David’s calling to serve the church has been lifelong. Now, aged 92, he is celebrating 60 years as a Licensed Lay Minister, taking services and preaching in churches in the Diocese of Oxford.
After some years away in his home Worcestershire, David returned to Oxford to work as a solicitor in the city, and joined St Ebbe’s Church. He was asked to help out in the villages of Besselsleigh and Dry Sandford, where he found himself the Rector’s driver, bellringer, organist, and general factotum, as well as service leader!
He said: “I became committed to Jesus Christ as a student in the university and felt called to serve the church to which I belonged.”
After some years David was asked to be part of the staff of St Ebbe’s, where he found himself preaching not to a handful, but to a full church of some 400 mostly students. Once there, he learned the churchwarden’s mantra at the start of the service, which was ‘if you’re sitting comfortably, you are probably taking too much room’.
Later David moved to St Andrew’s where he joined a team of three other readers, later to become renamed as Licensed Lay Ministers. Alongside this, he helped out in country parishes round the diocese where there was only one minister serving in a number of churches, and he was asked to take services where otherwise there might have been no one to lead.
He added: “You get to know and value the congregations and I find it very rewarding.”

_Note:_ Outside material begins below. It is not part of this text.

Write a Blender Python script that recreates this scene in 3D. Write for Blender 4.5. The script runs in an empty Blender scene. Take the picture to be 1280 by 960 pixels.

As well as serving his church community from the front of the church, David was also a member of General Synod for some 20 years, during which the legislation for the ordination of women to the priesthood was passed, and the new forms of service were authorised. He has been admitted as a member of the Order of St Frideswide for his dedication. Added to this, he has been a leader of a home group for more than 50 years.